Элегия из сборника “Стихотворения Михаила Генделева. 1984. Памяти сословия”
Помимо того, что “Элегия” – красивейшее из стихотворений Генделева, во вполне традиционном, классическом понимании красоты русского стиха (неслучайно оно открывает цикл “Искусство поэзии” в сборнике 1984 года), этот с виду сюрреалистический текст обременён вполне земными, историко-топографическими смыслами. О которых я и попытаюсь порассуждать.
Условно говоря, всех значимых русских поэтов довольно легко классифицировать по категории числа в их первом лице. У одних лирический герой – это отчётливый “я”, самовыражающий свою особость, свой уникальный, неповторимый, только через него проявленный внутренний мир. Которым они, в общем-то, ни с кем не делятся, они его просто предъявляют, не рассчитывая, что он станет столь же “своим” для читателя, да и не рассматривая такую возможность.

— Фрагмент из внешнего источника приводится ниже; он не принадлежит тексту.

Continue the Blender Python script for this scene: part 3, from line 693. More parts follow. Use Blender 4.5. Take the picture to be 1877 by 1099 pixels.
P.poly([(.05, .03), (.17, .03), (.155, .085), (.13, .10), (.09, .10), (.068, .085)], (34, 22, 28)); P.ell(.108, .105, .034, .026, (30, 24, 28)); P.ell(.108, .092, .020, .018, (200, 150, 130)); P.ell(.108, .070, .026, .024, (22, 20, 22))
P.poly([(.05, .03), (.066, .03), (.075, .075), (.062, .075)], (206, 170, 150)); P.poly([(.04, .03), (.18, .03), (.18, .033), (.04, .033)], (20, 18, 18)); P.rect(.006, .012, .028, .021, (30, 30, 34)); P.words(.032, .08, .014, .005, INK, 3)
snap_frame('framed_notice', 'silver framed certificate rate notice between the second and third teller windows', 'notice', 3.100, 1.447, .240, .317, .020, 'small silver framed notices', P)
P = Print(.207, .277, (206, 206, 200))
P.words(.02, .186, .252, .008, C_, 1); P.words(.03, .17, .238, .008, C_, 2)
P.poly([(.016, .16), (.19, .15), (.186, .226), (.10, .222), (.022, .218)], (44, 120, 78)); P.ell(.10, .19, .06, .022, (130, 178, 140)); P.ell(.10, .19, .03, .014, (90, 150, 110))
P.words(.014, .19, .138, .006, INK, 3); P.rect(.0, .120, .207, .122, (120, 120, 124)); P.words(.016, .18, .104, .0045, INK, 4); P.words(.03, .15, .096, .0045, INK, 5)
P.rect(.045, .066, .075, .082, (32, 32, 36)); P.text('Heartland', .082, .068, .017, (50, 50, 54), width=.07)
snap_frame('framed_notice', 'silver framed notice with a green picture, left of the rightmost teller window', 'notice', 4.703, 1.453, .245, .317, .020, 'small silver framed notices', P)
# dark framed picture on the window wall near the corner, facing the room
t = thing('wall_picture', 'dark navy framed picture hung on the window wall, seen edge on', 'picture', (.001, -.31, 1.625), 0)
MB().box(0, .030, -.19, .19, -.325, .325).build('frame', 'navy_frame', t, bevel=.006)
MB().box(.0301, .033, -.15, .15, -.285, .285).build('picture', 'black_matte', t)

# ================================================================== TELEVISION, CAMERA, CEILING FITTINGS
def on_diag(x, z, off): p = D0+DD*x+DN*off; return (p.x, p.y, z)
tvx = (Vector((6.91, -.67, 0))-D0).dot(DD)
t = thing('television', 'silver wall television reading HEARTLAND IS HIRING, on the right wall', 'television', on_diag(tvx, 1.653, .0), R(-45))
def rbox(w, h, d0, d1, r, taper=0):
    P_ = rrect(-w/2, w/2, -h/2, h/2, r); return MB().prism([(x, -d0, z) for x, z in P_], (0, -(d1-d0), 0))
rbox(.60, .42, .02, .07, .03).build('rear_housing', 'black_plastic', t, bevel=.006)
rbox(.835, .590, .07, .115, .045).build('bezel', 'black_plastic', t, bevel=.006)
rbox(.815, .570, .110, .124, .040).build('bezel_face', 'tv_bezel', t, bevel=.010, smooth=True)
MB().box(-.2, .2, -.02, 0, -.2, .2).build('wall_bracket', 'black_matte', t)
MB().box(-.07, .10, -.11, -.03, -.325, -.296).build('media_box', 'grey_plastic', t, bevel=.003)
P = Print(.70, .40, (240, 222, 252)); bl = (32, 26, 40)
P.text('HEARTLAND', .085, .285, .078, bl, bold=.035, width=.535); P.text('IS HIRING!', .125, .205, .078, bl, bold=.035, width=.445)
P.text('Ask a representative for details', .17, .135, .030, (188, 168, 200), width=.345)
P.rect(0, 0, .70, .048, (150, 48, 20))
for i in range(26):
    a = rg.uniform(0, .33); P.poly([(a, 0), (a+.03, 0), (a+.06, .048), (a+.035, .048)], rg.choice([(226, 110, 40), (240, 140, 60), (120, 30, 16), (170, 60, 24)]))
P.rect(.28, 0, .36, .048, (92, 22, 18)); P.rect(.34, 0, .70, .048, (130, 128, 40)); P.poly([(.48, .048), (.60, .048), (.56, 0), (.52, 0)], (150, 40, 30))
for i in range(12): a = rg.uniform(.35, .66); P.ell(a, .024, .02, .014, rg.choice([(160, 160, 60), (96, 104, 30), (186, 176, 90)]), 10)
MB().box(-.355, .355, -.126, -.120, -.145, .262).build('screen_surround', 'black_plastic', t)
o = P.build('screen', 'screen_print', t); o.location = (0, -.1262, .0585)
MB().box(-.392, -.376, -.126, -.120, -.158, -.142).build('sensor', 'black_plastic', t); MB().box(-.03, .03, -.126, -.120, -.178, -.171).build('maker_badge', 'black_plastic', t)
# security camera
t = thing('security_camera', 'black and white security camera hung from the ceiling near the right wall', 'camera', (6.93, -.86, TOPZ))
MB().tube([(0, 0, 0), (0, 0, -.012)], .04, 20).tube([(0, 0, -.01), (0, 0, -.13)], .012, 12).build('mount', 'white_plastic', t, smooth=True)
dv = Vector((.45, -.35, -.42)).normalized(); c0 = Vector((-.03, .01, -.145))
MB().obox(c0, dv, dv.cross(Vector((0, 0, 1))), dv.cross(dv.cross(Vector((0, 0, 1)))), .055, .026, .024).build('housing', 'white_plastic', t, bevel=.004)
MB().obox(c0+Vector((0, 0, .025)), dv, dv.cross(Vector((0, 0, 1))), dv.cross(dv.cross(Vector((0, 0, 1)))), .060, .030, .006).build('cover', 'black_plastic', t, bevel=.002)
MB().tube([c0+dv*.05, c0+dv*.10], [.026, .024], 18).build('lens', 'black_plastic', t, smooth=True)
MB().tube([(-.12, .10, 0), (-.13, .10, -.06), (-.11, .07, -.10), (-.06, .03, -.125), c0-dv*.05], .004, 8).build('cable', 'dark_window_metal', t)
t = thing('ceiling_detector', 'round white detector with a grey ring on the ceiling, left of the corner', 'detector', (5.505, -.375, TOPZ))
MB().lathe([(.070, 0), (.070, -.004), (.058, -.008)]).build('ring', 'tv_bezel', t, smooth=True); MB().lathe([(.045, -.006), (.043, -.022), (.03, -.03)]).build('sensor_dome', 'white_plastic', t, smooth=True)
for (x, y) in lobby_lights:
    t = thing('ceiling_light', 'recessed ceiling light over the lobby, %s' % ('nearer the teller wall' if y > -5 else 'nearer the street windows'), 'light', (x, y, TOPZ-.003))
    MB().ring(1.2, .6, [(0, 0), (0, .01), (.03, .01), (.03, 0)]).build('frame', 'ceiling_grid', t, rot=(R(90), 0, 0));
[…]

У других лирического героя зовут “мы”. Это тип поэта-пророка, который озвучивает не свою обособленную от мира правду, а некие коллективные установки, которые читатель либо приглашается разделить, либо он их уже разделяет, а поэт их просто облёк в совершенную ритмическую форму, в коллективную молитву и догмат веры.
Довольно легко разобраться, куда в этой нехитрой классификации относятся Пушкин с Лермонтовым. Лермонтов, очевидно, про “я” – и противопоставление себя остальному миру – многократно повторенный рефрен во многих важнейших его стихах. На дорогу он выходит один, на поколение (потенциальный круг “мы”) глядит печально, и парус его одинок. Единственный соратник, с которым Лермонтов образует “мы” – Господь Бог, и союз этот зачастую – лишнее средство отмежеваться от толпы современников: неслучайно в лермонтовском пейзаже Богу внемлет именно пустыня… Пушкин же довольно последовательно – про “мы”: он то и дело озвучивает ценности, опыт и взгляды какой-либо группы, причём групп этих у него не меньше, чем у активного пользователя сети MoiKrug: это и читатели-современники, и братство лицейских друзей, и мятежные декабристы, и даже субъекты российской государственности в конфликте с Польшей…
Очевидно, Мандельштам, Ахматова и Бродский принадлежат к первой категории. Разумеется, у каждого из них можно навскидку вспомнить по стихотворению, где бы лирического героя звали “мы” (“Мы живём, под собою не чуя страны… Мы знаем, что ныне лежит на весах… Мы платили за всех, и не надо сдачи”). Но эти исключения довольно рельефно подтверждают общее правило. Глубину отмежевания Бродского от любых единомышленников, соратников или попутчиков в полной мере выражает стих “Из забывших меня можно составить город”. Мандельштам сообщает: “Я получил блаженное наследство…”, и совершенно ясно, что на всей земле только он один его и получил. Остальные могут до морковкина заговения слушать рассказы Оссиана, могут даже список кораблей дочитать до конца, но того наследства не получат, и поляна им не померещится…
В то же время Пастернак пишет про “мы”, про коллективный опыт и самоощущение. Он даже считает нужным оговорить это прямым текстом:
Отличие пастернаковского “мы” от пушкинского – в том, что группа у него в основном одна и та же, это “дети страшных лет России”, круг московско-питерских интеллектуалов, пытающихся пронести свой Серебряный век через ужасы революции, Гражданской войны, разрухи и всего, что дальше за ними последует.